アップル社が12日に新型の「iPhoneXS、iPhoneXS MAX」などを発売した。
同時に旧モデルであるiPhone7や8の価格も改定した。
iPhoneが登場した当初は単一モデル、単一カラーで差別化は容量くらいであったが、選択肢は増えている。

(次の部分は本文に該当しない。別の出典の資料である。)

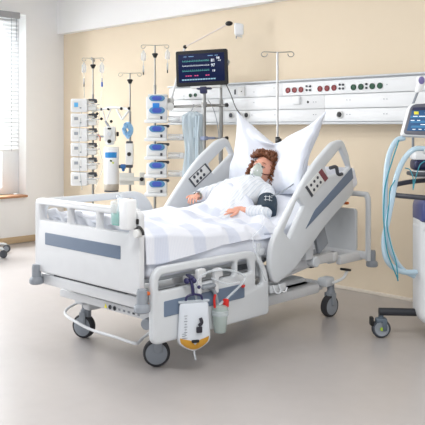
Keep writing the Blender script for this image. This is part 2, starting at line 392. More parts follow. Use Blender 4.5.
# brake bar
za, ya = .16, 2.80
pts = [at(84, 301, Y=2.99), at(77, 303, Y=2.96), at(67, 309, Y=2.90), at(66, 315, Y=2.86), at(78, 323, Y=2.84), at(92, 330, Y=2.84), at(115, 337, Y=2.84), at(133, 343, Y=2.84), at(138, 343, Y=2.86), at(143, 338, Y=2.92), (-3.37, 2.97, .24)]
obj('brake_bar', tube(pts, .0095, 10), BEDW, bed)
obj('brake_lever', [tube([(-3.24, 4.60, .27), (-3.2, 4.68, .30), (-3.2, 4.74, .345)], .011)], BEDW, bed)
obj('brake_pedal', rb((-3.2, 4.72, .362), (.035, .11, .018), .006, Matrix.Rotation(-.2, 3, 'X')), BLACK, bed)
obj('pedal_foot', tube([(-3.5, 4.0, .10), (-3.55, 3.7, .09)], .018), BLACK, bed)
obj('pedal_hanger', cyl((-3.5, 4.0, .10), (-3.5, 4.0, .22), .012), DGREY, bed)
obj('roller_guard', cyl((-3.22, 2.78, .325), (-3.20, 2.72, .325), .032, n=20), GREY, bed)
# foot side rail
def foot_rail(X, dz, nm, side):
    o = fillet([(2.715, .215+dz, .06), (2.715, .655+dz, .09), (3.60, .655+dz, .22), (3.73, .50+dz, .12), (3.735, .215+dz, .03)], n=8)
    h1 = fillet([(2.765, .515+dz, .02), (3.40, .515+dz, .02), (3.40, .605+dz, .02), (2.765, .605+dz, .06)])
    h2 = fillet([(3.43, .515+dz, .02), (3.56, .515+dz, .02), (3.53, .605+dz, .04), (3.43, .605+dz, .02)])
    h3 = fillet([(3.60, .42+dz, .02), (3.67, .42+dz, .02), (3.67, .52+dz, .03), (3.60, .59+dz, .02)])
    r = obj(nm, plate(o, [h1, h2, h3] if side < 0 else [h1, h2], .04, XP(X), .014), BEDG, bed)
    s = 1 if side < 0 else -1
    obj('inlay', plate(fillet([(2.80, .365+dz), (3.485, .365+dz), (3.485, .455+dz), (2.80, .455+dz)], .008), [], .006, XP(X+s*.021), .002), SLATE, r)
    obj('rail_bracket', [rb((X-s*.05, 3.0, .40+dz), (.07, .05, .2), .012), rb((X-s*.05, 3.5, .40+dz), (.07, .05, .2), .012)], BEDG, r)
    return r
foot_rail(XN, 0, 'foot_side_rail', -1); foot_rail(XF, .315, 'foot_side_rail', 1)
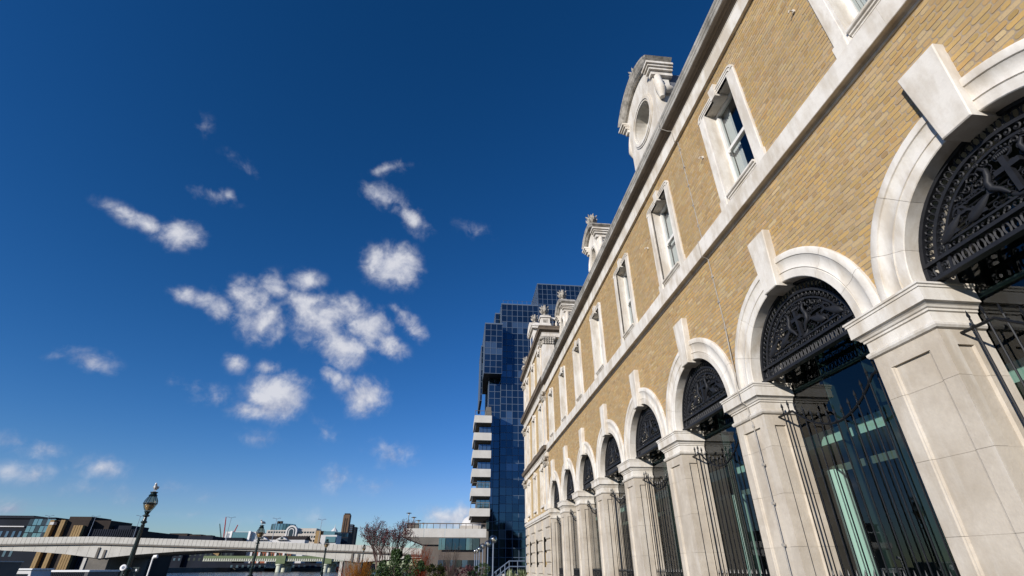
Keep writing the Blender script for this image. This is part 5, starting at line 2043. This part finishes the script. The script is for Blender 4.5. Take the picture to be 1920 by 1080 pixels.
# ================================================================== quay furniture
def gull(p, s, lab, face=1):
    g = thing('gull', lab, 'bird', p, 'gulls on the lamps')
    x, y, z = p
    b = MB()
    pr = [(-.26, .012, .10), (-.16, .045, .13), (-.04, .075, .155), (.06, .08, .165), (.13, .06, .19), (.16, .042, .23), (.18, .045, .27), (.215, .04, .285), (.245, .012, .28)]
    n = 10
    vs, fs = [], []
    for u, r, h in pr:
        for k in range(n):
            a = 2 * PI * k / n
            vs.append((face * u * s, r * math.cos(a) * s, (h + r * math.sin(a)) * s))
    for i in range(len(pr) - 1):
        for k in range(n):
            fs.append((i * n + k, i * n + (k + 1) % n, (i + 1) * n + (k + 1) % n, (i + 1) * n + k))
    fs += [tuple(range(n)), tuple(range(len(pr) * n - 1, len(pr) * n - n - 1, -1))]
    b.add(vs, fs)
    b.build('body', gull_white, g, p, smooth=70)
    for sg in (-1, 1):
        MB().tube([(face * .12 * s, sg * .075 * s, .18 * s), (-face * .05 * s, sg * .085 * s, .17 * s), (-face * .30 * s, sg * .03 * s, .12 * s)], [.02 * s, .055 * s, .01 * s], 6, flat=.5).build('wing', gull_grey, g, p, smooth=70)
        MB().tube([(face * .02 * s, sg * .03 * s, .09 * s), (face * .02 * s, sg * .03 * s, 0)], .008 * s, 4).build('leg', gull_beak, g, p)
    bk = MB().lathe([(.014 * s, 0), (.002, .05 * s)], n=6).build('beak', gull_beak, g, p)
    bk.rotation_euler = (0, face * PI / 2, 0)
    bk.location = (face * .24 * s, 0, .28 * s)
    g.rotation_euler = (0, 0, -face * 1.25)


def quay_lamp(x, y, ztop, lab, birds=None):
    l_ = thing('quay_lamp', lab, 'lamp', (x, y, GZ), 'acorn lamps along the river edge')
    h = ztop - GZ
    s = h / 4.9
    b = MB()
    b.lathe([(.42, 0), (.42, .12), (.34, .16), (.30, .42), (.24, .50), (.27, .56), (.20, .64), (.17, .95), (.20, 1.0), (.20, 1.06), (.14, 1.12), (.125, 1.4), (.17, 1.46), (.17, 1.52), (.10, 1.58), (.085, 2.6), (.07, 3.45 * s), (.14, 3.5 * s), (.14, 3.54 * s), (.09, 3.58 * s), (.065, h - 1.16), (.15, h - 1.12), (.15, h - 1.08), (.08, h - 1.04), (.10, h - .98), (.15, h - .90)], x, y, GZ, 14)
    b.build('post', post_green, l_, smooth=40)
    b = MB()
    for k in range(8):
        a = 2 * PI * k / 8
        b.tube([(x + .098 * math.cos(a), y + .098 * math.sin(a), GZ + 1.6), (x + .07 * math.cos(a), y + .07 * math.sin(a), GZ + 3.4 * s)], .018, 4)
    b.build('fluting', post_green, l_, kind='stuff')
    zc = ztop - .58
    MB().lathe([(.15, zc - .30), (.22, zc - .18), (.285, zc - .02), (.30, zc + .04), (.275, zc + .17), (.21, zc + .30), (.14, zc + .40)], x, y, 0, 16).build('lamp_glass', lamp_glass, l_, smooth=50)
    MB().lathe([(.08, zc - .27), (.17, zc - .16), (.21, zc - .05), (.14, zc + .02), (.05, zc + .10)], x, y, 0, 12).build('sun_catch_cone', lamp_cream, l_, smooth=50)  # inner cone added to catch the sun and warm the lantern
    b = MB()
    b.lathe([(.302, zc + .015), (.316, zc + .027), (.316, zc + .05), (.302, zc + .062)], x, y, 0, 16)
    b.build('waist_ring', post_green, l_, smooth=40)
    b = MB()
    for k in range(6):
        a = 2 * PI * k / 6 + .3
        b.tube([(x + r * math.cos(a), y + r * math.sin(a), zc + dz) for r, dz in ((.30, .06), (.28, .17), (.215, .30), (.145, .40))], .014, 4)
    b.build('ribs', post_green, l_, kind='stuff')
    MB().lathe([(.18, zc + .385), (.20, zc + .42), (.15, zc + .46), (.13, zc + .52), (.17, zc + .55), (.17, zc + .58), (.05, zc + .60)], x, y, 0, 12).build('cap', post_green, l_, smooth=40)
    return l_


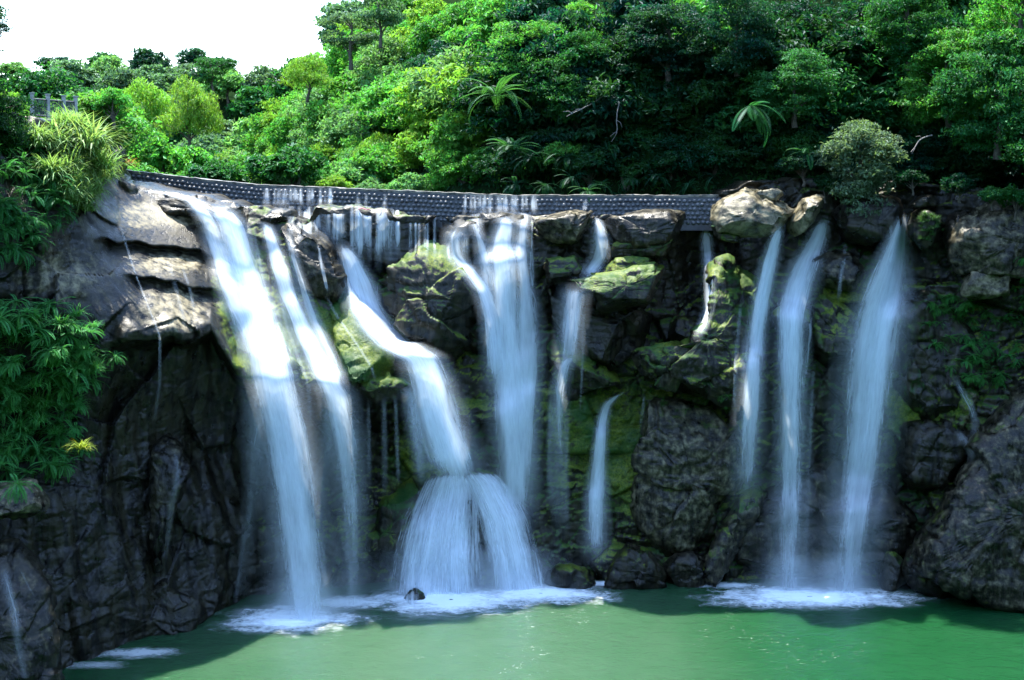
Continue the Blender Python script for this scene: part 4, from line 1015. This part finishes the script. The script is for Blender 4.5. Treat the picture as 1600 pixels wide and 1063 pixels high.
for s in range(2): arch('bamboo', 300 + s, (2.6, 2.6, 3.4), 30, 8000, 0.34, 0.0, style='bamboo', asp=0.22)
for s in range(2): arch('airy', 400 + s, (3.0, 3.0, 2.8), 22, 3600, 0.30, 0.8, style='layer')
for s in range(3): arch('far', 500 + s, (3.6, 3.6, 3.0), 18, 2600, 0.55, 0.3)
for s in range(3): arch('shrub', 600 + s, (1.7, 1.7, 1.3), 14, 4200, 0.21, 0.5)
for s in range(3): arch('near', 700 + s, (2.8, 2.8, 3.2), 50, 17000, 0.21, 0.0, style='layer', flat=1.1, asp=0.42)
for s in range(1): arch('silver', 800 + s, (2.0, 1.9, 2.9), 40, 10000, 0.21, -0.4, style='layer', flat=1.5, asp=0.4)

def frond(rr, L, curl, npin, wid, az, el0):
    """one fern frond: arching rib with pairs of tapering leaflets"""
    t = np.linspace(0.06, 1, npin)
    el = el0 - curl * t
    dr = np.stack([np.cos(el) * math.cos(az), np.cos(el) * math.sin(az), np.sin(el)], -1)
    P = np.cumsum(dr * (L / npin), 0)
    side = np.array((-math.sin(az), math.cos(az), 0.0))
    w = wid * np.sin(np.pi * np.clip(t * 0.93 + 0.07, 0, 1)) ** 0.7
    Vs = []
    step = L / npin
    for sgn in (-1, 1):
        a = P; b = P + dr * step * 0.75
        tip = P + sgn * side * w[:, None] + dr * w[:, None] * 0.45 - np.array((0, 0, 1)) * (w * 0.22)[:, None]
        m_ = 0.5 * (a + tip) + dr * step * 0.42
        Vs.append(np.stack([a, m_ - dr * step * 0.62, tip, m_ + dr * step * 0.25], 1))
    return np.concatenate(Vs).reshape(-1, 3)
def fern_clump(seed, nf, L, el=(0.2, 1.2), npin=16, hang=0.0, wf=1.0, azr=(0, 6.283)):
    rr = np.random.default_rng(seed); Vs = []; rs = []
    for i in range(nf):
        V = frond(rr, L * rr.uniform(0.6, 1.15), rr.uniform(1.0, 2.0) + hang, npin, wf * L * rr.uniform(0.085, 0.13), rr.uniform(*azr), rr.uniform(*el))
        Vs.append(V); rs.append(np.clip(rr.random() * 0.7 + 0.3 * rr.random(len(V) // 4), 0, 1).repeat(4))
    V = np.concatenate(Vs)
    return V, np.arange(len(V)).reshape(-1, 4), np.concatenate(rs)
def grass_clump(seed, nb, L, wid=0.022, lean=0.8, seg=5):
    rr = np.random.default_rng(seed); Vs = []; Fs = []; rs = []; k = 0
    for i in range(nb):
        az = rr.uniform(0, 2 * np.pi); l = L * rr.uniform(0.5, 1.15); e = rr.uniform(0.75, 1.5); cu = rr.uniform(0.6, 2.0) * lean
        t = np.linspace(0, 1, seg)
        el = e - cu * t * 1.4
        d = np.stack([np.cos(el) * math.cos(az), np.cos(el) * math.sin(az), np.sin(el)], -1)
        P = np.cumsum(d * l / seg, 0) + np.array((rr.normal() * 0.1 * L, rr.normal() * 0.1 * L, 0))
        sd = np.array((-math.sin(az), math.cos(az), 0)); w_ = wid * (1 - t ** 2 * 0.95)
        V = np.stack([P - sd * w_[:, None], P + sd * w_[:, None]], 1).reshape(-1, 3)
        Fs.append(grid_faces(seg, 2) + k); k += len(V); Vs.append(V); rs.append(np.full(len(V), rr.random()))
    return np.concatenate(Vs), np.concatenate(Fs), np.concatenate(rs)
def scatter_clumps(src, pts, scales, rots, leans=None):
    Vs, Fs, rs, k = [], [], [], 0
    for i, (p, s, a) in enumerate(zip(pts, scales, rots)):
        V, Fq, r = src[i % len(src)]
        c, s_ = math.cos(a), math.sin(a)
        Q = np.stack([V[:, 0] * c - V[:, 1] * s_, V[:, 0] * s_ + V[:, 1] * c, V[:, 2]], -1) * s
        Vs.append(Q + p); Fs.append(Fq + k); rs.append(np.clip(r * 0.75 + 0.25 * random.random(), 0, 1)); k += len(V)
    return np.concatenate(Vs), np.concatenate(Fs), np.concatenate(rs)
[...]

以前読んだ経営コンサルタントの本にiPhoneがマルチカラー化する時はスマートフォン市場が
成熟した時と書かれていたが、新型iPhoneに対する熱気も以前よりは冷めた印象は拭えず
まさにその分析通りであった。
新旧モデルが併売していると言うことは、評価に携わる者として新規再調達コストのサンプルとして
格好の材料であり、ありがたいことである。
今回、iPhoneSEはカタログ落ちしてしまったが、iPhone7は継続とのことで
早速iPhone 7の公表価格の推移をグラフにしてみた。
iPhone7の128GB、7Plusの32GBは2016年の発売以降はほぼ直線で値下がりしており、
最上位の7Plusの128GBとiPhone7の32GBは発売後1年とその後今年にかけての値下がり幅は
小さくなっている。
ここからは推測になるが、iPhone7Plus 128GBの値下がり幅縮小は、一種のプレミアムがなくなった
ことによるものかもしれない。iPhone7Plus 128GBは2016年の発売時には最上位機種であり
フラッグシップモデルであったが、新機種の発売によりそのプレミアムがなくなったから
値下がり幅が大きく下がったのでは?とも考えられる。
一方、iPhone7 32GBの値下がり幅縮小は少々不思議である。
ただ、あえて推測するならば、製造コスト上の限界なのかもしれない。
半導体などは容量が次第に拡大する傾向にあるが、発売後しばらくは大きく値下がりし、
その後は値下がりが緩やかになることが多い。おそらくその辺が関係しているのかもしれない。
よく見るとiPhone7の128GB、7Plusの32GBはストレートに値下がりしてはいるものの、
少しだけ価格差が広がっている。ひょっとすると32GBのメモリが関係しているのかもしれない。
こうしてみると、大きな括りでは同じ物でも、価格の動向は全く同じではない。
取得価額を単に価格指数で割り戻しただけで安易に新規再調達コストとするのはリスキーである。
大量一括の評価においては一つ一つ微に入り細を穿つようなことは困難であるが、
やはり、個別の資産にある程度気を配ることを忘れてはいけないのではなかろうか。